==== Data excerpt ====

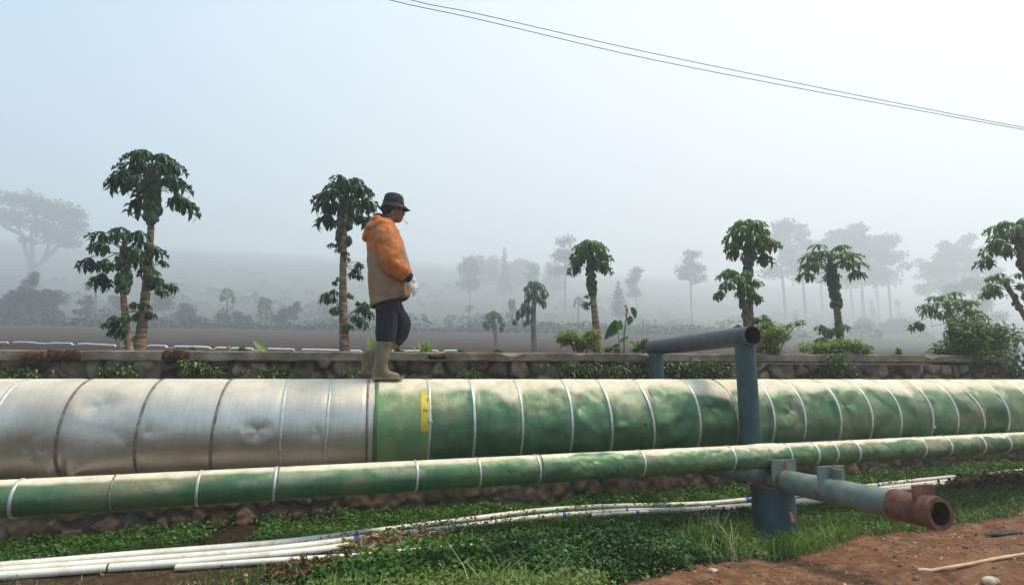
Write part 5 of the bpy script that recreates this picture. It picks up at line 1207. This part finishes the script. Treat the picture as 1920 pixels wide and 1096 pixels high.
# trousers
tbm = MB()
tbm.loft([ringI((705, 552), (748, 552), .17), ringI((704.5, 575), (750, 572), .175), ringI((706, 590), (752, 588), .165)])
sm_tube(tbm, [J(724, 575, -.085), J(725, 600, -.09), J(724, 618, -.09), J(723, 630, -.10), J(722.5, 640, -.10)], [.088, .086, .085, .082, .072], 24, 6)
sm_tube(tbm, [J(733, 572, .085), J(746, 592, .09), J(753, 608, .095), J(748, 626, .10), J(738, 640, .10)], [.090, .083, .080, .075, .062], 24, 6)
remeshed(tbm, 'trousers', M['navy'], .008, man, 2, lambda V, N: .7*folds(V*np.array([1.4, 1.4, .9]), N))
# boots
def ringH(xb, xf, y, hd, dy): return ringI((xb, y), (xf, y), hd, 28, 2.0, dy)
bb_ = MB()
bb_.loft([ringH(707, 737, 634, .070, -.10), ringH(706, 736, 640, .070, -.10), ringH(704.5, 733, 655, .066, -.10), ringH(702.5, 730, 670, .06, -.10), ringH(700.5, 727, 683, .055, -.10), ringH(698.5, 729, 693, .05, -.10), ringH(697, 735, 700, .048, -.10), ringH(696.5, 748, 706, .047, -.10), ringH(697, 753, 709.5, .046, -.10)])
sm_tube(bb_, [J(706, 704, -.10), J(730, 704.5, -.10), J(748, 707, -.10)], [.045, .042, .030], 20)
bt = remeshed(bb_, 'boot', M['boot'], .007, man, 2, lambda V, N: .004*np.sin(V[:, 2]*90)*ss(.32, .36, V[:, 2])+.008*(fbm(V[:, 0]*9, V[:, 2]*16, 7)-.5))
mb = MB(); zs_ = .012
sole = [(696, -.0), (700, .04), (715, .042), (730, .046), (745, .048), (754, .03), (756, 0), (754, -.03), (745, -.048), (730, -.046), (715, -.042), (700, -.04)]
top_ = [Vector((J(x, 712, -.10+dy).x, MY-.10+dy, .030)) for x, dy in sole]; bot_ = [Vector((p.x, p.y, .008)) for p in top_]
mb.loft([bot_, top_]); mb.build('sole', M['mud'], bt, smooth=False, bevel=.006)
bb_ = MB(); A_, B_ = J(737, 638, .10), J(699, 666, .10)
sm_tube(bb_, [A_, A_.lerp(B_, .5), B_, J(694, 680, .10), J(690, 695, .10)], [.068, .062, .052, .048, .034], 22, 8); bb_.ell(J(690, 664, .10), (.045, .045, .045))
bt = remeshed(bb_, 'boot', M['boot'], .008, man, 2)
mb = MB(); sm_tube(mb, [J(681, 662, .10), J(683, 676, .10), J(684, 694, .10)], [.03, .026, .022], 14); mb.build('sole', M['mud'], bt)

# ------------------------------------------------------------------ render settings
sc.view_settings.view_transform = 'Standard'; sc.view_settings.look = 'None'; sc.view_settings.gamma = 1; sc.view_settings.exposure = 0.76
sc.render.engine = 'CYCLES'; sc.cycles.use_denoising = True; sc.cycles.volume_bounces = 3; sc.cycles.max_bounces = 8; sc.cycles.diffuse_bounces = 3; sc.cycles.glossy_bounces = 3
sc.cycles.volume_step_rate = 1.0; sc.cycles.sample_clamp_indirect = 6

====

* [Task goal]: Leave out the pictures and restate everything else word for word.

* [Response to this exercise]:
Write part 5 of the bpy script that recreates this picture. It picks up at line 1207. This part finishes the script. Treat the picture as 1920 pixels wide and 1096 pixels high.
# trousers
tbm = MB()
tbm.loft([ringI((705, 552), (748, 552), .17), ringI((704.5, 575), (750, 572), .175), ringI((706, 590), (752, 588), .165)])
sm_tube(tbm, [J(724, 575, -.085), J(725, 600, -.09), J(724, 618, -.09), J(723, 630, -.10), J(722.5, 640, -.10)], [.088, .086, .085, .082, .072], 24, 6)
sm_tube(tbm, [J(733, 572, .085), J(746, 592, .09), J(753, 608, .095), J(748, 626, .10), J(738, 640, .10)], [.090, .083, .080, .075, .062], 24, 6)
remeshed(tbm, 'trousers', M['navy'], .008, man, 2, lambda V, N: .7*folds(V*np.array([1.4, 1.4, .9]), N))
# boots
def ringH(xb, xf, y, hd, dy): return ringI((xb, y), (xf, y), hd, 28, 2.0, dy)
bb_ = MB()
bb_.loft([ringH(707, 737, 634, .070, -.10), ringH(706, 736, 640, .070, -.10), ringH(704.5, 733, 655, .066, -.10), ringH(702.5, 730, 670, .06, -.10), ringH(700.5, 727, 683, .055, -.10), ringH(698.5, 729, 693, .05, -.10), ringH(697, 735, 700, .048, -.10), ringH(696.5, 748, 706, .047, -.10), ringH(697, 753, 709.5, .046, -.10)])
sm_tube(bb_, [J(706, 704, -.10), J(730, 704.5, -.10), J(748, 707, -.10)], [.045, .042, .030], 20)
bt = remeshed(bb_, 'boot', M['boot'], .007, man, 2, lambda V, N: .004*np.sin(V[:, 2]*90)*ss(.32, .36, V[:, 2])+.008*(fbm(V[:, 0]*9, V[:, 2]*16, 7)-.5))
mb = MB(); zs_ = .012
sole = [(696, -.0), (700, .04), (715, .042), (730, .046), (745, .048), (754, .03), (756, 0), (754, -.03), (745, -.048), (730, -.046), (715, -.042), (700, -.04)]
top_ = [Vector((J(x, 712, -.10+dy).x, MY-.10+dy, .030)) for x, dy in sole]; bot_ = [Vector((p.x, p.y, .008)) for p in top_]
mb.loft([bot_, top_]); mb.build('sole', M['mud'], bt, smooth=False, bevel=.006)
bb_ = MB(); A_, B_ = J(737, 638, .10), J(699, 666, .10)
sm_tube(bb_, [A_, A_.lerp(B_, .5), B_, J(694, 680, .10), J(690, 695, .10)], [.068, .062, .052, .048, .034], 22, 8); bb_.ell(J(690, 664, .10), (.045, .045, .045))
bt = remeshed(bb_, 'boot', M['boot'], .008, man, 2)
mb = MB(); sm_tube(mb, [J(681, 662, .10), J(683, 676, .10), J(684, 694, .10)], [.03, .026, .022], 14); mb.build('sole', M['mud'], bt)

# ------------------------------------------------------------------ render settings
sc.view_settings.view_transform = 'Standard'; sc.view_settings.look = 'None'; sc.view_settings.gamma = 1; sc.view_settings.exposure = 0.76
sc.render.engine = 'CYCLES'; sc.cycles.use_denoising = True; sc.cycles.volume_bounces = 3; sc.cycles.max_bounces = 8; sc.cycles.diffuse_bounces = 3; sc.cycles.glossy_bounces = 3
sc.cycles.volume_step_rate = 1.0; sc.cycles.sample_clamp_indirect = 6